Voltage Drop Different cables in circuit

[Designer69]

Need verification:
If I have a branch circuit consisting of say; a 50’ length #12AWG and 100’ of #6AWG.
To calculate total voltage drop, you calculate the voltage drop on the 50’ #12, calculate vd on the 100’ #6 and add them together to get total?
thanks

 

[don_resqcapt19]

Yes, calculate for each and add them for the total drop.

 

[Fitzdrew516]

Need verification:
If I have a branch circuit consisting of say; a 50’ length #12AWG and 100’ of #6AWG.
To calculate total voltage drop, you calculate the voltage drop on the 50’ #12, calculate vd on the 100’ #6 and add them together to get total?
thanks

The answer to what I think you are asking is yes. Here's an example to make it more clear.

Circuit voltage = 120V

Total circuit length = 150'

First run is 100' of #6 CU and has (2) 150w lights that need powered at that location.

Second run is 50' of #12 CU and has (1) 150w light that needs powered.
--------------------------

The first run would have 3 lights/450w on it (or 3.75A). So you calculate that voltage drop over 100' with #6's which equals about .372 total volts dropped over that run.

Then do the second run the same way except you only need to calculate 1 light/150w load on this run (1.25A). Calculated over 50' with #12's is about .252 volts dropped.

Add both together (.372+.252) = .624 Volts dropped on the circuit.

 

[Designer69]

thanks guys but would arrangement matter?

what if the smaller #12 is first then the larger #6 terminates at the load?

 

[Fitzdrew516]

thanks guys but would arrangement matter?

what if the smaller #12 is first then the larger #6 terminates at the load?

You would drop more voltage because that would mean the #12's would be carrying all of the load for the first 100' (in this example) and then the number 6's would only carry the load of one light for 50'. It wouldn't make any sense to do it this way really. I can't think of an application where this would be used unless it was some sort of a half existing application or something like that.

 

[iwire]

You would drop more voltage because that would mean the #12's would be carrying all of the load for the first 100' (in this example) and then the number 6's would only carry the load of one light for 50'. It wouldn't make any sense to do it this way really. I can't think of an application where this would be used unless it was some sort of a half existing application or something like that.

A typical situation for me would be to leave a 20 or 30 amp breaker with 10 AWG for some length, join onto a 6, 4 maybe 2 AWG underground out to site poles and then reduce wire size from the pole base up to the fixture.

The length of the 10 AWG is kept short enough to not be a problem.

 

[don_resqcapt19]

thanks guys but would arrangement matter?

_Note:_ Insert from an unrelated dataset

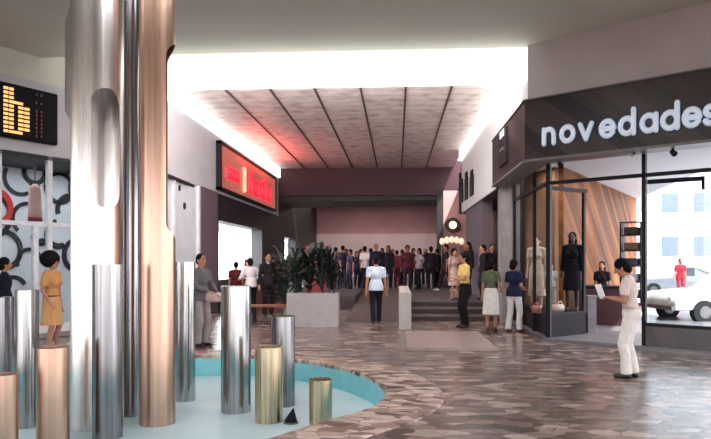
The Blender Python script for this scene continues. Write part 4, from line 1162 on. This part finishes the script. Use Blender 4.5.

what if the smaller #12 is first then the larger #6 terminates at the load?

If you have a single load at the end of the run, it does not matter, but if you have multiple loads, you need the larger conductor to be at the beginning of the run.

 

[Carultch]

Need verification:
If I have a branch circuit consisting of say; a 50’ length #12AWG and 100’ of #6AWG.
To calculate total voltage drop, you calculate the voltage drop on the 50’ #12, calculate vd on the 100’ #6 and add them together to get total?
thanks

If they are in series, and all the current is drawn at the end of the combined run, you add up voltage drop percentages of each portion of the circuit.

If current branches off throughout the run, each portion gets considered with its wire size and corresponding current. Applicable portions that are in series accumulate the voltage drop percentages.

If they are separate loads, you keep track of them separately, and pay attention to worst case scenario.

 

[Carultch]

If current branches off throughout the run, each portion gets considered with its wire size and corresponding current. Applicable portions that are in series accumulate the voltage drop percentages.

Example:
Load 1 and Load 2 are both 5A loads.
Circuit 1 is the main branch circuit to both Load 1 and Load 2.
Load 1 is connected immediately at the end of Circuit 1.
Circuit 2 continues from the position of Load 1, onto Load 2.

Voltage drop across circuit 1 is 1%, based on the gauge/length of Circuit 1 and a combined load of 10A.
Voltage drop across circuit 2 is 0.8%, based on the gauge/length of Circuit 2 and a load of 5A.

The voltage drop from the source to Load 1 is 1%.
The voltage drop from the source to Load 2 is 1.8%.